A espontaneidade — reza a lenda, que Kerouac o fez em 3 semanas, regado a café e benzedrina(anfetamina?). Como numa enxurrada mística, escancarou a própria alma e as palavras jorraram e ele contou a história, que é parcialmente biográfica. Esses caras são da geração dos nossos avós. Talvez até antes. Tira-los do contexto em que eles escreveram, seria anacrônico. Porém, como toda bíblia que se preze, algumas passagens são lembradas até hoje, por conta de sua clareza e de uma consciência profunda. Kerouac deixa transparecer toda sua melancolia, quando várias vezes ao longo do livro nos fala sobre o peso da vida, sobre o inferno que é viver, mas que tudo isso pode ser suportado, pelo menos provisoriamente, com doses cavalares de um hedonismo febril (palavra que o próprio usa muitas vezes) — tudo é levado a última potência.
Beat é isso, é ritmo. Além do estilo do autor de escrever, dá narrativa, foi a própria maneira que esses caras viveram.
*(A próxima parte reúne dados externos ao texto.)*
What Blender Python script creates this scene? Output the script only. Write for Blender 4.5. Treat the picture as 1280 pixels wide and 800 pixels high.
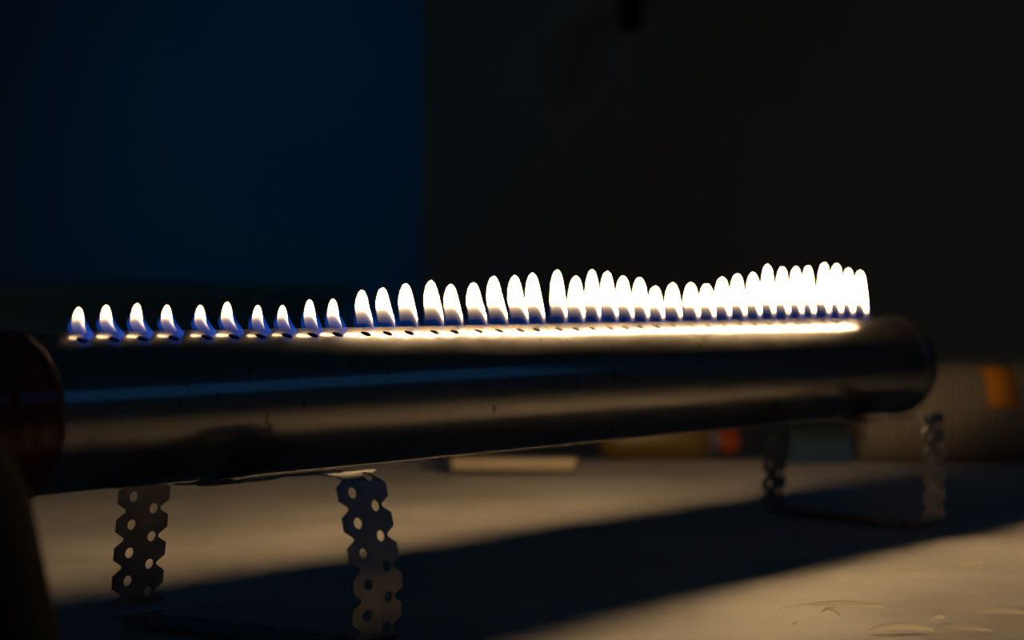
import bpy, bmesh, math, random
from mathutils import Vector, Matrix, noise

random.seed(7)
scene = bpy.context.scene
C = scene.collection
for o in list(bpy.data.objects):
    bpy.data.objects.remove(o)

# ------------------------------------------------------------------ camera
CAM_H = 0.18                       # lens height above the table top (z = 0)
cam_data = bpy.data.cameras.new('camera')
cam = bpy.data.objects.new('camera', cam_data)
C.objects.link(cam)
cam.location = (0, 0, CAM_H)
cam.rotation_euler = (math.pi/2 - 0.01264, 0, 0)
cam_data.sensor_width = 36.0
cam_data.lens = 2200/1280*36
cam_data.clip_start = 0.05
cam_data.dof.use_dof = True
cam_data.dof.focus_distance = 0.98
cam_data.dof.aperture_fstop = 5.0
scene.camera = cam

# ------------------------------------------------------------------ world, light, exposure
world = bpy.data.worlds.new('night_room')
scene.world = world
world.use_nodes = True
bg = world.node_tree.nodes['Background']
bg.inputs['Color'].default_value = (0.12, 0.52, 0.9, 1)
bg.inputs['Strength'].default_value = 0.0105

wl = bpy.data.lights.new('dusk_window_light', 'AREA')
wl.shape = 'RECTANGLE'
wl.size, wl.size_y = 1.5, 0.55
wl.color = (0.07, 0.36, 1.0)
wl.energy = 0.30
window_light = bpy.data.objects.new('dusk_window_light', wl)
C.objects.link(window_light)
window_light.location = (2.35, 0.95, 1.12)
window_light.rotation_euler = (Vector((-0.3, 1.6, 0.25)) - Vector(window_light.location)).to_track_quat('-Z', 'Y').to_euler()

# added blue spot with no known source, brightens the left wall
sl = bpy.data.lights.new('added_blue_spot', 'SPOT')
sl.color = (0.0, 0.85, 1.0)
sl.energy = 8.0
sl.spot_size = math.radians(29)
sl.spot_blend = 1.0
sl.shadow_soft_size = 0.06
added_spot = bpy.data.objects.new('added_blue_spot', sl)
C.objects.link(added_spot)
added_spot.location = (1.15, 2.05, 1.75)
added_spot.rotation_euler = (Vector((-0.42, 3.31, 0.46)) - Vector(added_spot.location)).to_track_quat('-Z', 'Y').to_euler()

vs = scene.view_settings
vs.view_transform = 'Standard'
vs.look = 'None'
vs.gamma = 1.0
vs.use_curve_mapping = False
vs.exposure = 0.0

# ------------------------------------------------------------------ helpers
MATS = {}
def mat(name):
    m = bpy.data.materials.new(name)
    m.use_nodes = True
    MATS[name] = m
    nt = m.node_tree
    return m, nt, nt.nodes['Principled BSDF']

def N(nt, typ, **kw):
    n = nt.nodes.new(typ)
    for k, v in kw.items():
        setattr(n, k, v)
    return n

def simple(name, col, rough=0.6, metal=0.0, var=0.15, scale=30, bump=0.0, spec=0.5):
    m, nt, b = mat(name)
    tc = N(nt, 'ShaderNodeTexCoord')
    nz = N(nt, 'ShaderNodeTexNoise')
    nz.inputs['Scale'].default_value = scale
    nz.inputs['Detail'].default_value = 6
    nt.links.new(tc.outputs['Object'], nz.inputs['Vector'])
    mx = N(nt, 'ShaderNodeMix', data_type='RGBA')
    nt.links.new(nz.outputs['Fac'], mx.inputs['Factor'])
    mx.inputs[6].default_value = tuple(c*(1-var) for c in col) + (1,)
    mx.inputs[7].default_value = tuple(min(1, c*(1+var)) for c in col) + (1,)
    nt.links.new(mx.outputs[2], b.inputs['Base Color'])
    b.inputs['Roughness'].default_value = rough
    b.inputs['Metallic'].default_value = metal
    b.inputs['Specular IOR Level'].default_value = spec
    if bump:
        bp = N(nt, 'ShaderNodeBump')
        bp.inputs['Strength'].default_value = bump
        bp.inputs['Distance'].default_value = 0.002
        nt.links.new(nz.outputs['Fac'], bp.inputs['Height'])
        nt.links.new(bp.outputs['Normal'], b.inputs['Normal'])
    return m

def tag(o, label=None, cat=None, group=None, kind=None):
    if label: o['label'] = label
    if cat: o['category'] = cat
    if group: o['group'] = group
    if kind: o['kind'] = kind
    return o

def empty(name, loc=(0, 0, 0), rz=0):
    o = bpy.data.objects.new(name, None)
    o.empty_display_size = 0.02
    C.objects.link(o)
    o.location = loc
    o.rotation_euler = (0, 0, rz)
    return o

def mesh_obj(name, verts, faces, m, parent=None, smooth=False, loc=(0, 0, 0), rz=0):
    me = bpy.data.meshes.new(name)
    me.from_pydata([tuple(v) for v in verts], [], faces)
    me.update()
    if m: me.materials.append(m)
    if smooth:
        me.polygons.foreach_set('use_smooth', [True]*len(me.polygons))
    o = bpy.data.objects.new(name, me)
    C.objects.link(o)
    if parent: o.parent = parent
    o.location = loc
    o.rotation_euler = (0, 0, rz)
    return o

def bm_obj(name, bm, m, parent=None, smooth=False, loc=(0, 0, 0), rot=(0, 0, 0)):
    me = bpy.data.meshes.new(name)
    bmesh.ops.recalc_face_normals(bm, faces=bm.faces)
    bm.to_mesh(me); bm.free()
    if m: me.materials.append(m)
    if smooth:
        me.polygons.foreach_set('use_smooth', [True]*len(me.polygons))
        me.set_sharp_from_angle(angle=math.radians(35))
    o = bpy.data.objects.new(name, me)
    C.objects.link(o)
    if parent: o.parent = parent
    o.location = loc
    o.rotation_euler = rot
    return o

def add_box(bm, x0, x1, y0, y1, z0, z1, bevel=0.0):
    r = bmesh.ops.create_cube(bm, size=1)
    for v in r['verts']:
        v.co = Vector((x0 + (v.co.x+.5)*(x1-x0), y0 + (v.co.y+.5)*(y1-y0), z0 + (v.co.z+.5)*(z1-z0)))
    if bevel:
        es = list({e for v in r['verts'] for e in v.link_edges})
        bmesh.ops.bevel(bm, geom=es, offset=bevel, segments=2, affect='EDGES', profile=0.5)

def lathe(name, prof, m, parent=None, seg=64, loc=(0, 0, 0), rot=(0, 0, 0), smooth=True):
    """prof: list of (r, z); turned about local z"""
    bm = bmesh.new()
    rings = []
    for r, z in prof:
        if r < 1e-6:
            rings.append([bm.verts.new((0, 0, z))])
        else:
            rings.append([bm.verts.new((r*math.cos(2*math.pi*k/seg), r*math.sin(2*math.pi*k/seg), z)) for k in range(seg)])
    for a, b in zip(rings, rings[1:]):
        for k in range(seg):
            k2 = (k+1) % seg
            if len(a) == 1 and len(b) == 1: continue
            if len(a) == 1: bm.faces.new((a[0], b[k], b[k2]))
            elif len(b) == 1: bm.faces.new((a[k], b[0], a[k2]))
            else: bm.faces.new((a[k], b[k], b[k2], a[k2]))
    return bm_obj(name, bm, m, parent, smooth, loc, rot)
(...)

Ter morrido como um reacionário, beberrão rejeitando seus seguidores foi apenas mais uma contradição de Kerouac. On the road é assim. Dos contraditórios, em busca de mais uma aventura, de mais uma explosão. Eu lembro de ter assistido o filme de Walter Salles, mas não dei muita bola a época, tinha que ser hoje, com a cabeça de hoje para desfrutar mais dessa obra de arte que Jack Kerouac escreveu. Fascinante é a melhor palavra que consigo achar nesse momento, talvez daqui uns 10 anos eu encontre outra.